** BEGIN LISTING **

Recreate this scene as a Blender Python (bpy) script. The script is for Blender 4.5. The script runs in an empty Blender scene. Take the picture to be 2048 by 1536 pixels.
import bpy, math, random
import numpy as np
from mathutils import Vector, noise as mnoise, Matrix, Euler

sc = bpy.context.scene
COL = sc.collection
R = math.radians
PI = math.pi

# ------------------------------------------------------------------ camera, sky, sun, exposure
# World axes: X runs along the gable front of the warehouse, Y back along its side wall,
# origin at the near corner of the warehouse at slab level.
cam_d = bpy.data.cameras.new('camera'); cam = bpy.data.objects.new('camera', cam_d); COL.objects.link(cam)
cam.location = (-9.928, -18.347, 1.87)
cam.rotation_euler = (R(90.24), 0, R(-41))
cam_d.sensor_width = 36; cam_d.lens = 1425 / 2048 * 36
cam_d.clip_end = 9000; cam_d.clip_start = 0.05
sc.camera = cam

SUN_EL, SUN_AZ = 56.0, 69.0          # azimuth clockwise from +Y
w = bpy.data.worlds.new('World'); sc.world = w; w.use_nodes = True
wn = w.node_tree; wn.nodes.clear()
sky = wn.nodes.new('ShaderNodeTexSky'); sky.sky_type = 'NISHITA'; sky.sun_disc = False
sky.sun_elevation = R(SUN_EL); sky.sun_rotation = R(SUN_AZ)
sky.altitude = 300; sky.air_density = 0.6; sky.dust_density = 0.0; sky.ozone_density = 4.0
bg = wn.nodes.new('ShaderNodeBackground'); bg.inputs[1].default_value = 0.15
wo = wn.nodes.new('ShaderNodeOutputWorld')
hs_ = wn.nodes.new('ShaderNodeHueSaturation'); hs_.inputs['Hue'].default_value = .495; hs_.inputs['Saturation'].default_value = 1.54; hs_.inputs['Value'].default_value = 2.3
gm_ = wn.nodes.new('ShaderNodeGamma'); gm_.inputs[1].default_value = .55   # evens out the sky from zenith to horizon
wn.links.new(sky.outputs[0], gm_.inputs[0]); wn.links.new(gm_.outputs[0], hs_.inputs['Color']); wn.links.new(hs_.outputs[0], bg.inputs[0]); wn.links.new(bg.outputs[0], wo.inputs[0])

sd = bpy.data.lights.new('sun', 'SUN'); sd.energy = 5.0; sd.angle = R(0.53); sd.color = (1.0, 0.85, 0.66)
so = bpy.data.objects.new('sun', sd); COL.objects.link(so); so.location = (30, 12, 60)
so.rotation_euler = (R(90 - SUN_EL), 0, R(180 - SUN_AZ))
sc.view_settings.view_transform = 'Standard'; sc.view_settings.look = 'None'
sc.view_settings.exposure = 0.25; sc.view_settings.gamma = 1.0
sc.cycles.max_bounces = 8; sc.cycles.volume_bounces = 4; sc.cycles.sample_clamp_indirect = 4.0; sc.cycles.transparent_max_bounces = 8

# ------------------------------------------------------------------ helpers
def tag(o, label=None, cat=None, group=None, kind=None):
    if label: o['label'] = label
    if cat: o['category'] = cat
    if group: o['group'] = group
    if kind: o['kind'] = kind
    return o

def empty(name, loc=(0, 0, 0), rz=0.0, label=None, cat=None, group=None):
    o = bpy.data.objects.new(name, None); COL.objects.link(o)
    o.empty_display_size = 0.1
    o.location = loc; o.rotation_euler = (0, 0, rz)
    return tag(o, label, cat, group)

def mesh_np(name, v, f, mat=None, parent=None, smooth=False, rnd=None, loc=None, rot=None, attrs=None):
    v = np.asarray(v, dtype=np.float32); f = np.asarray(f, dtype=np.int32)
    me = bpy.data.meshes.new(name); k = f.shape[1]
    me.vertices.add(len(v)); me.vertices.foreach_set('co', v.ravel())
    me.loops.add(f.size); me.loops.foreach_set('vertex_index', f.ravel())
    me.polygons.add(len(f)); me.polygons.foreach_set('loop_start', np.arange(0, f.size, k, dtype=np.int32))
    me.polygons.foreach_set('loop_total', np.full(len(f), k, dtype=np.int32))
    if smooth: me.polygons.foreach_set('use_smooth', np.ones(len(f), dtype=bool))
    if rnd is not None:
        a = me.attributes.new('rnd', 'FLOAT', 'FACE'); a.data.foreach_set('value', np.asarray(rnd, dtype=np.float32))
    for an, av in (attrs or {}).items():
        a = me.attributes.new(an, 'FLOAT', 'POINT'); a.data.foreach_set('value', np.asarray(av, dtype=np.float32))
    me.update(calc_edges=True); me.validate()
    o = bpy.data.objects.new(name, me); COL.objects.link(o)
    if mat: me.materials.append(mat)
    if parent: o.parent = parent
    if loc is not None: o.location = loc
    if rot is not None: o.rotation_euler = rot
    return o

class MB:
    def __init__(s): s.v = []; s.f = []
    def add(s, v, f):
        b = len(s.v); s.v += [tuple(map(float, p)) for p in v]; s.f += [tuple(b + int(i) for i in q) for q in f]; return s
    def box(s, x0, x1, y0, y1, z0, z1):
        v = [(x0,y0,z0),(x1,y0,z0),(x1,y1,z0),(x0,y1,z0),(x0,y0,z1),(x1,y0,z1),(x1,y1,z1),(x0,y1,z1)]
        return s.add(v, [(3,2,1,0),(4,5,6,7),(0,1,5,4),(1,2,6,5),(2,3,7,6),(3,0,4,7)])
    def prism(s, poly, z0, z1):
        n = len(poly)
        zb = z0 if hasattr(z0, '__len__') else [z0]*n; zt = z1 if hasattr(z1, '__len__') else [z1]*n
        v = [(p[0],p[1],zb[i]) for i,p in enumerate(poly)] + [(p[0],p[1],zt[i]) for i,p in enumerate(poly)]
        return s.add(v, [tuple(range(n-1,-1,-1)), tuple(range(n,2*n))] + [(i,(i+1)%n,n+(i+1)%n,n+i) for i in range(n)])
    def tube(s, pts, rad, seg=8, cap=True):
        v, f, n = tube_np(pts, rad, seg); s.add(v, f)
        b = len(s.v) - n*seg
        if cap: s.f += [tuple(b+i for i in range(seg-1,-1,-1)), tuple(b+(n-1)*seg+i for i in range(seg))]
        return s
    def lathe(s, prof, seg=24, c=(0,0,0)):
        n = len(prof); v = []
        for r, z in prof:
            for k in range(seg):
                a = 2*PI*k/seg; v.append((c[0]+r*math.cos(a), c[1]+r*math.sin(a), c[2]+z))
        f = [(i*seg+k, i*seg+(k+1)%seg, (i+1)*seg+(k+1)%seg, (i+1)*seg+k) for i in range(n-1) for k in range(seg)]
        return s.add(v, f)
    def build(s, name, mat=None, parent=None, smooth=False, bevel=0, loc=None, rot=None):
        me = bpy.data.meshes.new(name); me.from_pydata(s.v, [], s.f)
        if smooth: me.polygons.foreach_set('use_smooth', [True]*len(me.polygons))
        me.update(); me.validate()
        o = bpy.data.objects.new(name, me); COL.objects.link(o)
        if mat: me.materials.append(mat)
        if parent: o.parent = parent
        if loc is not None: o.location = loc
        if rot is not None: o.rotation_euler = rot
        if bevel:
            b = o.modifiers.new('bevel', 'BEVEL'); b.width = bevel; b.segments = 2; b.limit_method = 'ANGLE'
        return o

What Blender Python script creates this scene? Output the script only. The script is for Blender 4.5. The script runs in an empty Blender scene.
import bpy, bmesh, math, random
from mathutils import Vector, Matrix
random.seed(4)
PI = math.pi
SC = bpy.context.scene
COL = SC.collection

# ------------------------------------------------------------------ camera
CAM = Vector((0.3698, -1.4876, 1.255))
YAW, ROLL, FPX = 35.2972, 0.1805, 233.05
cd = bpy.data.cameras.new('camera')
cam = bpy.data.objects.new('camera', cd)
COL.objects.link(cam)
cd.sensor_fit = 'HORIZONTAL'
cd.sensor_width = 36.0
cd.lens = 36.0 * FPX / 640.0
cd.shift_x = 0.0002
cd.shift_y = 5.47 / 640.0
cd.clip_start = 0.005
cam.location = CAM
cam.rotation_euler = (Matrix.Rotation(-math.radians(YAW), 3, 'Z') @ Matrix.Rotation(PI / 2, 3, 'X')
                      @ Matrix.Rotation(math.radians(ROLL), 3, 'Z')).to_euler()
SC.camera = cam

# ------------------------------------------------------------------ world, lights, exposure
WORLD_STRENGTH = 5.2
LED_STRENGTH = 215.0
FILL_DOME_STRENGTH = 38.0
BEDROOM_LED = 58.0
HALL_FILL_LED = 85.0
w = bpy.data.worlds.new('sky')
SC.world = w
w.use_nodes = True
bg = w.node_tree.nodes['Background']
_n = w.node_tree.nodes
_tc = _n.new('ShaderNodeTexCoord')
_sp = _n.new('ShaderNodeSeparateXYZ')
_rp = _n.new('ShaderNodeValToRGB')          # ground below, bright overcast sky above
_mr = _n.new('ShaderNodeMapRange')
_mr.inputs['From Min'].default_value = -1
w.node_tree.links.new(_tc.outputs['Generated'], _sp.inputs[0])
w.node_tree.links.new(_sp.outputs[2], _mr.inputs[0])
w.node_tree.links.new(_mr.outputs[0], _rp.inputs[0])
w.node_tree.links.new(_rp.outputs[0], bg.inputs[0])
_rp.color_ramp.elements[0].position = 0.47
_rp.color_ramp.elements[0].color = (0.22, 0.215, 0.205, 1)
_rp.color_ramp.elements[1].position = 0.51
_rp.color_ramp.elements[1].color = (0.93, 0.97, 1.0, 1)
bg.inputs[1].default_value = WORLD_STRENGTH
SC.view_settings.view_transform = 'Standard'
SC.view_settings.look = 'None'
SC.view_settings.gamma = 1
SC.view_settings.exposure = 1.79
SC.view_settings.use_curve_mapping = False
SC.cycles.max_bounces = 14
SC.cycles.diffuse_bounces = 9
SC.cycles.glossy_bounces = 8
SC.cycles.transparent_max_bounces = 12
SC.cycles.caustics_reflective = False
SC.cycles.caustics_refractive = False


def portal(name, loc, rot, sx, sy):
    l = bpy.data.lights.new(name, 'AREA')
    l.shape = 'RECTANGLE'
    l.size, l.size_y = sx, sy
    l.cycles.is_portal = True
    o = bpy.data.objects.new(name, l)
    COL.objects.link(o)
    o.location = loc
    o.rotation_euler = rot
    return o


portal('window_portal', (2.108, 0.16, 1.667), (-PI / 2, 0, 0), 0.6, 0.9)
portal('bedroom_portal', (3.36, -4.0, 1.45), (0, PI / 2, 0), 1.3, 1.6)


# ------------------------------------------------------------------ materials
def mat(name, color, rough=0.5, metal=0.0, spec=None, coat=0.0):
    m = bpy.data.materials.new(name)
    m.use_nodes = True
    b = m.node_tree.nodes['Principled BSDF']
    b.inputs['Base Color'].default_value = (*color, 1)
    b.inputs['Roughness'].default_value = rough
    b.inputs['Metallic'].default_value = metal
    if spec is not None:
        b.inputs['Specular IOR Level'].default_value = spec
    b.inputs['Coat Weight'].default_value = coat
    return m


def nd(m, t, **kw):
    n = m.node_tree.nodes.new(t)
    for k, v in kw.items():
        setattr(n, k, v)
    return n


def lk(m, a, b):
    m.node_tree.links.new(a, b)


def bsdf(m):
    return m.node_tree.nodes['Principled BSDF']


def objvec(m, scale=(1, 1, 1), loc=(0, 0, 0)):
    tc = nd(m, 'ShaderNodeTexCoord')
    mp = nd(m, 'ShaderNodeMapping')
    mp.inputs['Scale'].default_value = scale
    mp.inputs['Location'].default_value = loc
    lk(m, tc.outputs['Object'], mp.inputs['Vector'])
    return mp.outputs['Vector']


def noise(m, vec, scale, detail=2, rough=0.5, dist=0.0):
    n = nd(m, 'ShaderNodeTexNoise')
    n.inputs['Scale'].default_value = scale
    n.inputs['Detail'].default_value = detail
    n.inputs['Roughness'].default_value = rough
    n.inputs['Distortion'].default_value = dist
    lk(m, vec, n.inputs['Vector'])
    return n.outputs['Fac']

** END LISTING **

**DESCRIPTION OF THE TASK**
Select every line of the material above holding the word "this" and copy it.

**TASK RESULT**
Recreate this scene as a Blender Python (bpy) script. The script is for Blender 4.5. The script runs in an empty Blender scene. Take the picture to be 2048 by 1536 pixels.
What Blender Python script creates this scene? Output the script only. The script is for Blender 4.5. The script runs in an empty Blender scene.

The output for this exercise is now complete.